Schwäbische Zeitung (Laupheim)
Das Kreuz mit dem „Gekreuzigten“
Museum Ulm und Pauluskirche widmen Adolf Hölzels Wandgemälde eine Doppelschau
ULM - Touristen in Ulm zieht es in der Regel ins Münster, zum RichardMeier-Bau, vors Rathaus und ins Fischerviertel. Die wenigsten wissen, dass die Stadt auch ein einmaliges Kunstwerk der klassischen Moderne am Bau besitzt: ein Wandgemälde mit dem „Gekreuzigten“von Adolf Hölzel, das 1910 für die Pauluskirche entstand. Das Museum Ulm und die Pauluskirche rücken jetzt den 1853 im mährischen Olmütz geborenen und 1934 in Stuttgart gestorbenen Künstler, der Lehrer von Willi Baumeister, Oskar Schlemmer und Johannes Itten war, in einer Doppelausstellung ins Licht: „Mit Religion kann man nicht malen“.
Der Titel ist ein irritierendes Zitat Hölzels. In welchem Zusammenhang der Künstler diese Worte gesagt hat, ist nicht überliefert. War ihm die Religion suspekt? War ihm die Malerei selbst Religion? Mit seinem „Gekreuzigten“in der Altarnische der ehemaligen Garnisonskirche, einem beeindruckenden Sichtbetonbau, gibt Hölzel sich jedenfalls glaubensstark.
Das Ulmer Museum zeigt in einer von Eva Leistenschneider kuratierten Studioausstellung die Vorstudien dazu. Und in der Pauluskirche ist das Original zu bewundern. Zugleich informieren dort zahlreiche Tafeln über die wechselhafte Geschichte des Gebäudes und seiner Ausstattung. Hat doch Adolf Hölzel hier zum ersten und einzigen Mal an einer Wand selbst Hand angelegt und monumental den gekreuzigten Christus mit kalt vermaltem Wachs auf den Putz aufgetragen. Diese für die Moderne eher ungewöhnliche Technik lässt die Farben matt erscheinen, ohne dass sie mit der Zeit ihre Strahlkraft verlieren.
Akribische Vorarbeiten
Hölzels Christusfigur hat eine strenge geometrische Struktur. Der Körper ist in Gelb- und Grüntönen gehalten, die Farbpalette geht konsequent auf den zwölfteiligen Farbkreis des Künstlers zurück – wie Untersuchungen von Experten ergeben haben. Um das zu begreifen, sollte man aber unbedingt das Original aus nächster Nähe anschauen.
Hölzel hatte sich in zahlreichen Zeichnungen, Ölbildern und Studien detailbesessen auf diese Wandmalerei vorbereitet. Das alles lässt sich gut nachvollziehen – bis auf das Schattendreieck und das Podest.
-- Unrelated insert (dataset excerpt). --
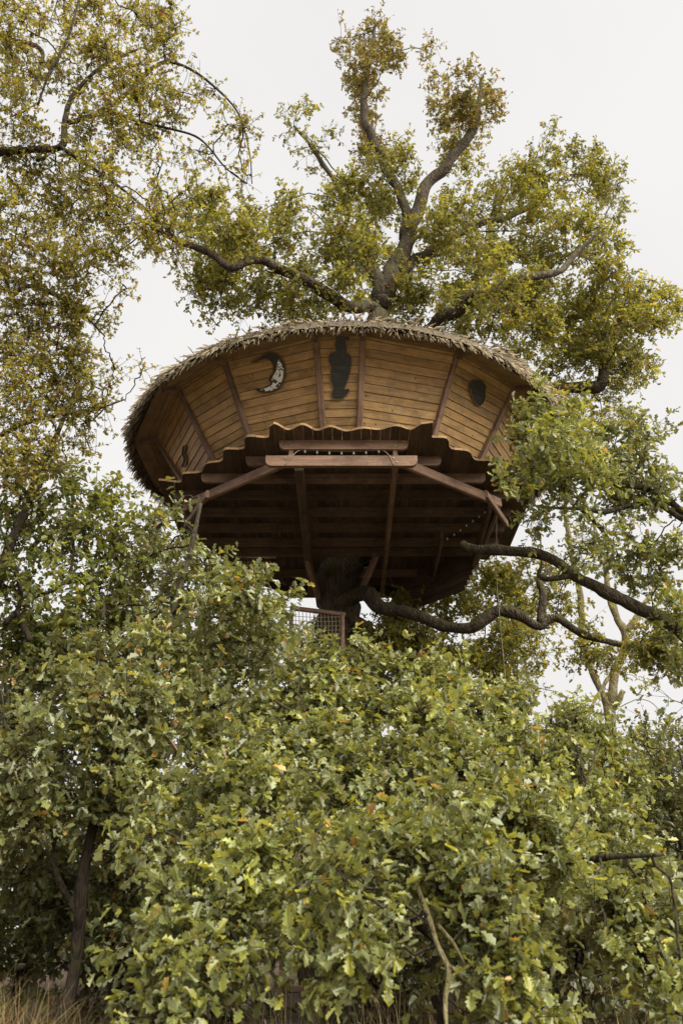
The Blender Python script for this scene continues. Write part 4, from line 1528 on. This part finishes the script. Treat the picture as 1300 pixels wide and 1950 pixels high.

Beide Teile wurden bei einer gründlichen Renovierung der Pauluskirche in den 1960er-Jahren übertüncht. Man wollte so die Figur in der Altarnische mehr betonen und in den Raum holen.
Womit wir beim Kreuz mit dem „Gekreuzigten“wären. Denn während die einen, wie etwa Pfarrer Adelbert Schloz-Dürr, am liebsten die Christusfigur wieder in den Originalzustand zurück versetzen wollen, ist für die anderen, allen voran die Mitarbeiter von der Denkmalpflege, der Prozess abgeschlossen. Denn heutzutage lässt man im Sinne einer Restaurierungsethik die Spuren der Veränderung stehen, da sie für den jeweiligen Zeitgeschmack stehen. Fundierte Details zum Forschungsstand bietet der Katalog. Wobei anzumerken bleibt, dass sich Studio-Ausstellung und Buch vor allem an Kunstfreunde richten, die gern in die Tiefe gehen. Alle anderen werden dafür mit dem „Gekreuzigten“in der Altarnische der Pauluskirche ihr Aha-Erlebnis haben.